On Saturday, March 19 I drove up one of my favorite dirt roads in the Eastern Sierra to catch the “super moon” rising over the Sweetwater range. The road was muddy slippery, and I’d soon hit the snow level form recent storms, but I only wanted to get a few hundred feet higher to a point where I’d get a panoramic view and some gnarled juniper trees that I could include in my compositions.
The weather was mixed, mainly cloudy but with some promising breaks that should let the moon break free from time to time. As I reached the snow, I was following some tracks, wider than my Ford Explorer, apparently made by a pickup truck. Hopefully it had broken trail all the way up the road to the one cabin up there, or at least as far as the overlook a mile or so ahead that I was trying to reach. The road became significantly steeper as I passed an old mine site and stamp mill, and my tires started to slip so I switched into 4WD. The snow quickly got got deeper and deeper as I ascended, until the tracks from the larger truck ended. I tentatively broke trail for a few more feet, sinking into the wet, soft snow now maybe six to eight inches deep around my tires. I could probably continue up for a while more, but the problem would be coming down. When you descend in snow, it tends to build up in front of your tire until your ties break free completely, and you find yourself suddenly riding a four-wheeled, four thousand pound toboggan. Been there, done that. Even if I could break a good trail going up that I could follow down with less snow buildup, the mud underneath was an additional risk. One slip a few inches off track on this hill would send me into the snow, then most likely sliding uncontrollably downhill.
The other problem was that if I continued and the snow got deeper, turning around would be problematic. Even if I could start a multi-point turn without completely losing contact with the road, it wouldn’t take much of a slip to put a wheel into a snowy ditch or off the edge of the road towards an abyss (and on the first “point” in the process, I’d be facing uphill in perhaps a foot or more of snow).
I wrestled down my thirst for adventure and pinned it to the floorboards with one foot as I eased back down the hill with the other foot nursing the brake pedal. There’d be other opportunities to catch the moon, and to go play in the snow.
I retreated to a lower elevation and caught a few shots in fading light under mainly cloudy skies.
I drove a bit north as darkness descended on the Eastern Sierra, but the light was growing to the east. The moon might break free from the clouds as it rose! Well, it sort of did. Like most full moon dates, the “super moon” of March 19, 2011 (the closest the moon has come to the earth for 18 years), was occurring too late after dark to capture any detail in the landscape, or even in the clouds is was emerging from. The skies were never fully clear so the detail on the moon was fuzzy even at 400mm (and even with additional cropping to make it look like at least 600mm). So the moon was generous enough to come out for a few minutes and play, but as I was playing around with different lenses and camera bodies to see which could capture the sharpest image, it slipped back behind the clouds for the night.
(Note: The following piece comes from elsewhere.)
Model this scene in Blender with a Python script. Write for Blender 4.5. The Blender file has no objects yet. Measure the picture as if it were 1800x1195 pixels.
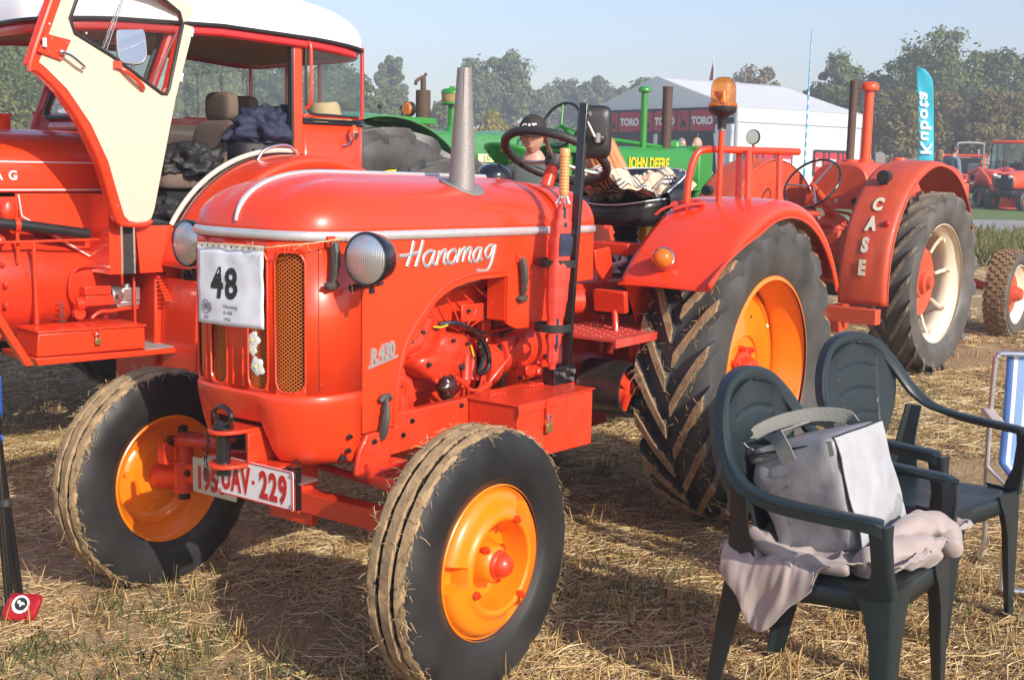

The results? Well, the longest lens combination I have at the moment is a 70-200mm f/4 plus 2X doubler which yields 400mm at f/8 (but this configuration disables autofocus, grrr). Putting that setup on my Canon 40D provides a “lens factor” crop to make it an effective 640mm lens. But the 40D is 10 megapixels vs. 21MP on my 5D mark II, so the physical resolution of the sensor is actually nearly identical. I get roughly the same result in my 5D mark II after cropping. To try a lens with autofocus I put on an old Sigma 28-300mm. By that time the moon was already pretty fuzzy behind the clouds, so I can’t really compare the results, but I know from experience that the Sigma is a very soft lens.
So I captured it, sort of, on the full “super moon” date, but it’s JAPOTM… just another picture of the moon. I checked again the next morning, when the moon would be setting close to sunrise, but this week’s storm was busy dropping 100 inches of snow on the Sierra Nevada, so no luck there.
This isn’t the end of the story however. A super moon is simply a full or new moon that occurs on the day when the moon is at the perigee, or closest point, of its elliptical orbit. As the moon makes its slow 27+ day orbit around the earth, it has two perigee points in its orbit, so there are two chances every month, and there are multiple so-called super moons every year. Here’s where you can plan to be out to catch super moons… a Web page where the guy who coined the term super moon published dates for 2011 and beyond: www.astropro.com/features/tables/cen21ce/suprmoon.html
Remember though that the best dates to photograph the moon tend to be the sunset moonrise the day before the full moon, or the sunrise moon set the day after the full moon. So technically you’ll be a few hours off of the actual super moon date, but you’ll have a great opportunity to shoot the moon in its closest, largest state, looming large as it peeks above the landscape.